Evaluate the exact requirements for the JOIN statement, and analyze the existing WHERE condition. If not strictly necessary, prefer an INNER JOIN.

Pro Tip:

Check also if you can avoid a join altogether. If, for example, we are joining the data only to verify the presence of a row in another table, a subquery using EXISTS might be way faster than a join.

Optimize SELECT SQL queries by using the same column type for joins

How:

When joining two tables, ensure that the columns in the join condition are of the same type. Joining an integer Id column in one table with another customerId column defined as VARCHAR in another table will force the database to convert each Id to a string before comparing the results, slowing down the performance.

Warning:

You can’t change the source field type at query time, but you can expose the data type inconsistency problem and fix it in the database table. When analyzing if the CustomerId field can be migrated from VARCHAR to INT, check that all the values in the column are integers indeed. If some of the values are not integers, you have a potential data quality problem.

Pro Tip:

When in doubt, prefer more compact representations for your joining keys. If what you’re storing can be unambiguously defined as a number (e.g. a product code like 1234-678-234) prefer the number representation since it will:

• Use less disk
• Be faster to retrieve
• Be faster to join since integer comparison is quicker than the string version

However, beware of things that look like numbers but don't quite behave like them - for instance, telephone numbers like 015555555 where the leading zero is significant.

Optimize SELECT SQL queries by avoiding functions in joins

How:

Similarly to the previous section, avoid unnecessary function usage in joins. Functions can prevent the database from using performance optimizations like leveraging indexes. Just think about the following query:

SELECT * FROM users 
JOIN orders ON UPPER(users.user_name) = orders.user_name        

The above uses a function to transform the user_name field to upper case. However this could be a signal of poor data quality (and a missing foreign key) in the orders table that should be solved.

Warning:

Queries like the one above showcase a data quality problem solved at query time which is only a short term solution. Proper handling of data types and quality constraints should be a priority when designing data backend systems.

Golden rule:

In a relational database, the joins between tables should be doable using the keys and foreign keys without any additional functions. If you find yourself needing to use a function, fix the data quality problem in the tables. In some edge cases using a function in conjunction with an index could help to speed up the comparison between complex or lengthy data types. For example, checking the equality between two long strings could potentially be accelerated by comparing initially only the first 50 characters, using the joining function UPPER(SUBSTR(users.user_name, 1, 50)) and an index on the same function.
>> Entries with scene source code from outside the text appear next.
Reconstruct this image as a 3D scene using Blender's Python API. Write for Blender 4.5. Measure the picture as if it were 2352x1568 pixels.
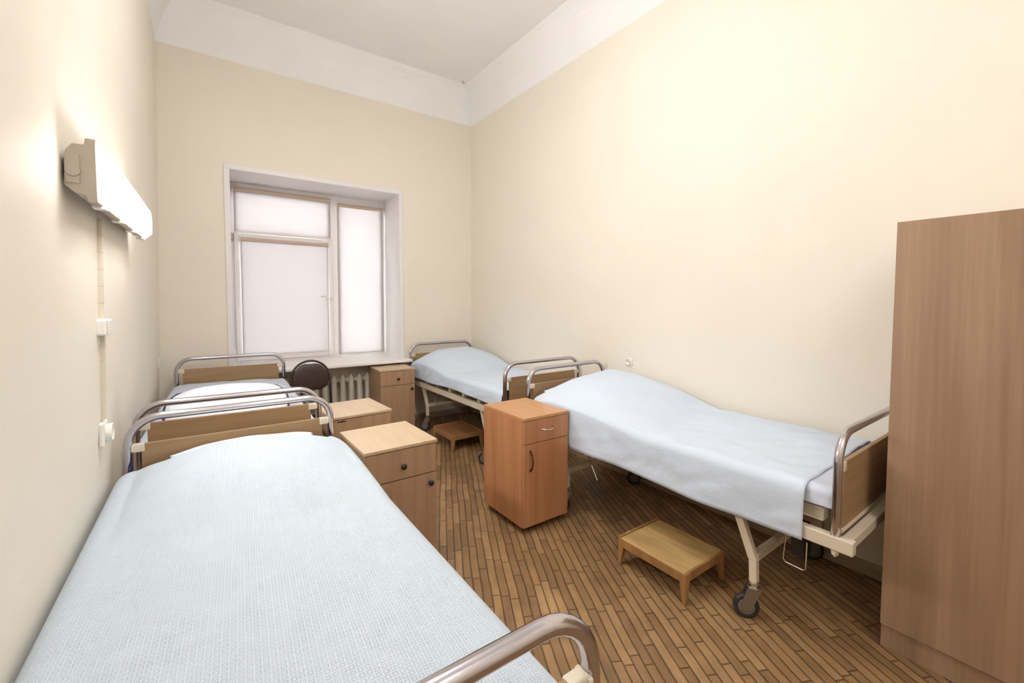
import bpy, bmesh, math, random
from mathutils import Vector, Matrix, noise
random.seed(7)
for o in list(bpy.data.objects): bpy.data.objects.remove(o)
SC = bpy.context.scene
C = SC.collection
PI = math.pi

# ------------------------------------------------------------------ camera, world, exposure
cam_d = bpy.data.cameras.new('camera'); cam = bpy.data.objects.new('camera', cam_d); C.objects.link(cam)
YAW, PITCH, ROLL = 0.620, -0.046, 0.003
f_ = Vector((math.sin(YAW)*math.cos(PITCH), math.cos(YAW)*math.cos(PITCH), math.sin(PITCH)))
r_ = Vector((math.cos(YAW), -math.sin(YAW), 0)); u_ = r_.cross(f_)
R_ = math.cos(ROLL)*r_ + math.sin(ROLL)*u_; U_ = -math.sin(ROLL)*r_ + math.cos(ROLL)*u_
m = Matrix((R_, U_, -f_)).transposed().to_4x4(); m.translation = Vector((-2.847, -4.907, 1.45))
cam.matrix_world = m
cam_d.sensor_width = 36; cam_d.lens = 36*992.35/2352
cam_d.shift_y = -47.6/2352; cam_d.clip_start = 0.02
SC.camera = cam
w = bpy.data.worlds.new('world'); SC.world = w; w.use_nodes = True
w.node_tree.nodes['Background'].inputs[0].default_value = (0.93, 0.96, 1.0, 1)
w.node_tree.nodes['Background'].inputs[1].default_value = 60.0
SC.view_settings.view_transform = 'Standard'; SC.view_settings.look = 'None'
SC.view_settings.gamma = 1; SC.view_settings.use_curve_mapping = False
SC.view_settings.exposure = 0.49
LAMP_E = 25.0       # glow of the fluorescent wall lamps
CEIL_E = 19.0       # glow of the ceiling lamp above the view and the fill lamp added behind the camera

# ------------------------------------------------------------------ helpers
def lin(c):
    c = c/255.0
    return c/12.92 if c <= 0.04045 else ((c+0.055)/1.055)**2.4
def L3(r, g, b): return (lin(r), lin(g), lin(b), 1)

def link(name, mesh, parent=None):
    o = bpy.data.objects.new(name, mesh); C.objects.link(o)
    if parent is not None: o.parent = parent
    return o
def obj(name, bm, mat, parent=None, smooth=False, ang=None):
    bmesh.ops.recalc_face_normals(bm, faces=bm.faces)
    me = bpy.data.meshes.new(name); bm.to_mesh(me); bm.free()
    for p in me.polygons: p.use_smooth = smooth
    o = link(name, me, parent)
    for mm in (mat if isinstance(mat, (list, tuple)) else [mat]): me.materials.append(mm)
    if ang:
        e = o.modifiers.new('edge', 'BEVEL'); e.width = ang; e.segments = 2; e.limit_method = 'ANGLE'; e.angle_limit = math.radians(40)
        e.harden_normals = False
    return o
def thing(name, label, cat, loc=(0, 0, 0), rz=0, group=None):
    o = bpy.data.objects.new(name, None); C.objects.link(o)
    o.location = loc; o.rotation_euler = (0, 0, rz); o.empty_display_size = .1
    o['label'] = label; o['category'] = cat
    if group: o['group'] = group
    return o
def tag(o, label, cat, group=None):
    o['label'] = label; o['category'] = cat
    if group: o['group'] = group
    return o
def struct(o): o['kind'] = 'structure'; return o

def box(bm, x0, x1, y0, y1, z0, z1, M=None, mi=0):
    vs = [bm.verts.new((x, y, z)) for x in (x0, x1) for y in (y0, y1) for z in (z0, z1)]
    if M is not None:
        for v in vs: v.co = M @ v.co
    for idx in ((0,1,3,2),(4,6,7,5),(0,4,5,1),(2,3,7,6),(0,2,6,4),(1,5,7,3)):
        f = bm.faces.new([vs[i] for i in idx]); f.material_index = mi
def nb(): return bmesh.new()
def B(*a, **k):
    bm = nb(); box(bm, *a, **k); return bm
def tube(bm, pts, r, n=12, closed=False, caps=True, rx=None):
    pts = [Vector(p) for p in pts]; N = len(pts); rings = []
    t0 = (pts[1]-pts[0]).normalized()
    up = Vector((0, 0, 1)) if abs(t0.z) < .9 else Vector((1, 0, 0))
    a = t0.cross(up).normalized()
    for i in range(N):
        if closed: t = (pts[(i+1) % N]-pts[i-1]).normalized()
        else: t = (pts[min(i+1, N-1)]-pts[max(i-1, 0)]).normalized()
        a = (a - t*a.dot(t)).normalized(); b = t.cross(a)
        rr = r[i] if isinstance(r, (list, tuple)) else r
        rings.append([bm.verts.new(pts[i]+a*math.cos(2*PI*k/n)*rr+b*math.sin(2*PI*k/n)*rr) for k in range(n)])
    for i in range(N if closed else N-1):
        A, D = rings[i], rings[(i+1) % N]
        for k in range(n): bm.faces.new((A[k], A[(k+1) % n], D[(k+1) % n], D[k]))
    if caps and not closed:
        bm.faces.new(rings[0][::-1]); bm.faces.new(rings[-1])
def arc(cx, cz, r, a0, a1, n, y=0):
    return [(cx+r*math.cos(a0+(a1-a0)*i/n), y, cz+r*math.sin(a0+(a1-a0)*i/n)) for i in range(n+1)]
def lathe(bm, prof, center, axis='z', n=20):
    c = Vector(center); rings = []
    for (rr, h) in prof:
        ring = []
        for k in range(n):
            a = 2*PI*k/n; p, q = rr*math.cos(a), rr*math.sin(a)
            v = Vector((p, q, h)) if axis == 'z' else (Vector((h, p, q)) if axis == 'x' else Vector((p, h, q)))
            ring.append(bm.verts.new(c+v))
        rings.append(ring)
    for i in range(len(rings)-1):
        for k in range(n): bm.faces.new((rings[i][k], rings[i][(k+1) % n], rings[i+1][(k+1) % n], rings[i+1][k]))
    bm.faces.new(rings[0][::-1]); bm.faces.new(rings[-1])
def grid(bm, P):
    V = [[bm.verts.new(p) for p in row] for row in P]
    for i in range(len(V)-1):
        for j in range(len(V[0])-1): bm.faces.new((V[i][j], V[i][j+1], V[i+1][j+1], V[i+1][j]))
    return V
def prism(bm, prof, ax, a, b):
    """profile of (u,v) points run along axis ax from a to b"""
    def P(u, v, t): return {'y': (u, t, v), 'x': (t, u, v), 'z': (u, v, t)}[ax]
    A = [bm.verts.new(P(u, v, a)) for u, v in prof]; D = [bm.verts.new(P(u, v, b)) for u, v in prof]
    n = len(prof)
    for i in range(n): bm.faces.new((A[i], A[(i+1) % n], D[(i+1) % n], D[i]))
    bm.faces.new(A[::-1]); bm.faces.new(D)

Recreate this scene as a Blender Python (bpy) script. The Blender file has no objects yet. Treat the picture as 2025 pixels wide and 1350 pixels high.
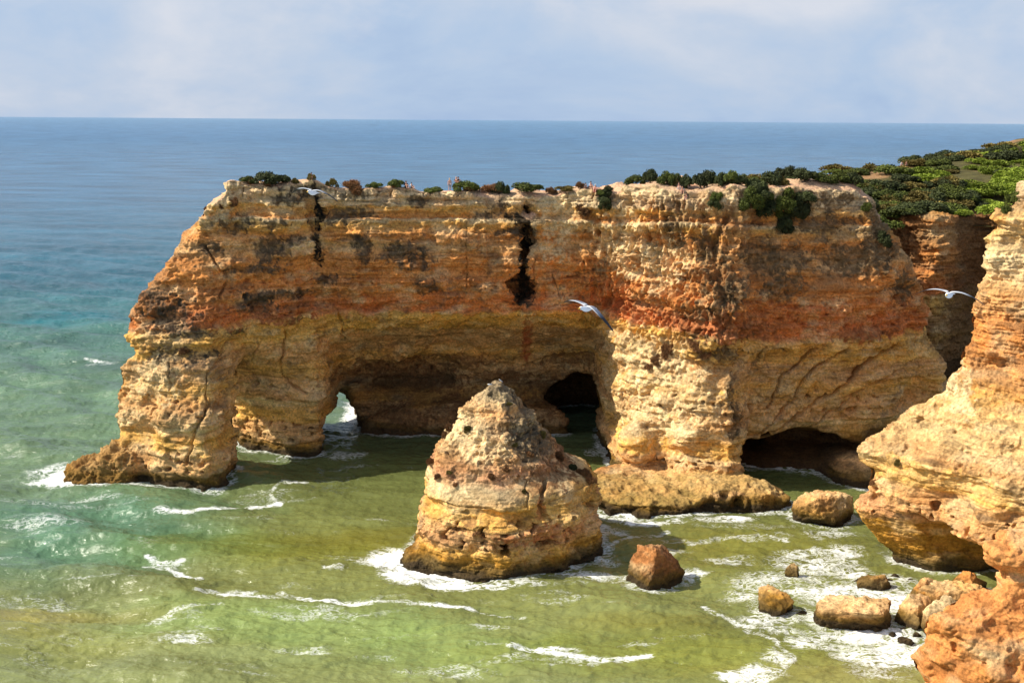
import bpy, bmesh, math, random, os
import numpy as np
from mathutils import Vector, Matrix, kdtree
random.seed(7); rng = np.random.default_rng(11)
sc = bpy.context.scene
F32 = np.float32
SUN_AZ, SUN_EL, SUN_E, CLOUD, EXPO = 93, 42, 5.0, .80, 0.4
Q = float(os.environ.get('Q', '1'))          # coarser test builds only

# ------------------------------------------------------------------ camera numbers
H = 46.0; FPX = 2300.0
TH = math.atan((675-236)/FPX); ROLL = -math.radians(0.4)
def ray(px, py):
    u = (px-1012.5)/FPX; v = -(py-675)/FPX
    c, s = math.cos(ROLL), math.sin(ROLL)
    uu = u*c - v*s; vv = u*s + v*c
    return (uu, math.cos(TH)+vv*math.sin(TH), -math.sin(TH)+vv*math.cos(TH))
def P(px, py, Y):                            # photo pixel at distance Y -> x, z
    d = ray(px, py); t = Y/d[1]; return d[0]*t, H+d[2]*t
def P3(px, py, Y):
    x, z = P(px, py, Y); return (x, Y, z)
def Wt(px, py):                              # photo pixel on the water -> x, y
    d = ray(px, py); t = -H/d[2]; return d[0]*t, d[1]*t

# ------------------------------------------------------------------ noise
_G = rng.normal(size=(256, 3)).astype(F32); _G /= np.linalg.norm(_G, axis=1)[:, None]
def _pn(x, y, z, seed):
    xi = np.floor(x); yi = np.floor(y); zi = np.floor(z)
    fx = x-xi; fy = y-yi; fz = z-zi
    ix = xi.astype(np.int32).astype(np.uint32); iy = yi.astype(np.int32).astype(np.uint32); iz = zi.astype(np.int32).astype(np.uint32)
    ux = fx*fx*fx*(fx*(fx*6-15)+10); uy = fy*fy*fy*(fy*(fy*6-15)+10); uz = fz*fz*fz*(fz*(fz*6-15)+10)
    hx = [ix*np.uint32(73856093), (ix+np.uint32(1))*np.uint32(73856093)]
    hy = [iy*np.uint32(19349663), (iy+np.uint32(1))*np.uint32(19349663)]
    hz = [iz*np.uint32(83492791)+np.uint32(seed*7919), (iz+np.uint32(1))*np.uint32(83492791)+np.uint32(seed*7919)]
    r = 0
    for a in (0, 1):
        wx = ux if a else 1-ux
        for b in (0, 1):
            wy = uy if b else 1-uy
            hxy = hx[a] ^ hy[b]
            for c in (0, 1):
                h = hxy ^ hz[c]
                h = (h ^ (h >> np.uint32(15)))*np.uint32(2246822519); h = (h ^ (h >> np.uint32(13)))
                g = _G[h & np.uint32(255)]
                r = r + (wx*wy*(uz if c else 1-uz))*(g[:, 0]*(fx-a)+g[:, 1]*(fy-b)+g[:, 2]*(fz-c))
    return r*1.6
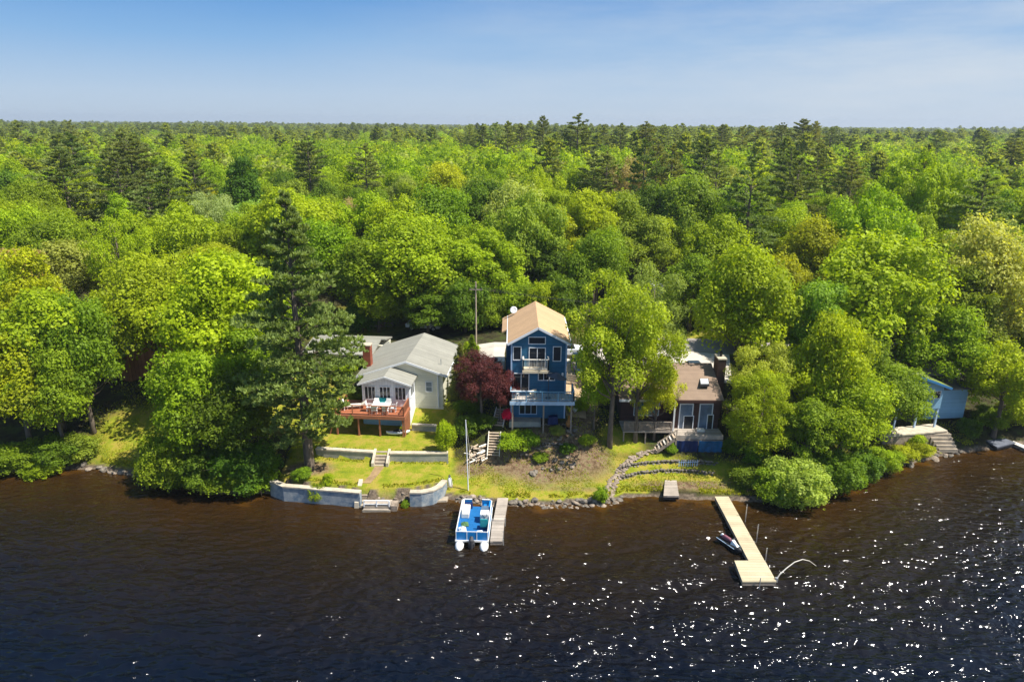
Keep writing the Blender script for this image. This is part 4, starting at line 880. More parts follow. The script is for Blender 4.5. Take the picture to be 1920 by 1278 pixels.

Optimize SELECT SQL queries by avoiding joins

How:

Queries can be built over time by different people and have a lot of sequential steps in the shape of CTE (common table expression). Therefore it might be difficult to understand the actual needs in terms of data inputs and outputs. Most of the time, when writing a query, you can add an extra field “just in case is necessary” at a later stage. However this could have tremendous effects on performances if the field is coming from a new table requiring a join. Always evaluate the strict data needs of the query and include only the columns and the tables which contain this information.

Warning:

Double check if the join is needed to filter rows existing in both tables. In the example above, we could end up with incorrect results if there are user_id present in the orders table that are not stored in the id column of the users table.

Golden rule:

Remove unnecessary joins. It is far more performant to generate a slimmer query to retrieve the overall dataset and then perform a lookup for more information only when necessary. Pro Tip The example explained above is just one case of JOIN overuse. Another example is when we are joining the data only to verify the presence of a row in another table. In such cases a subquery using EXISTS might be way faster than a join.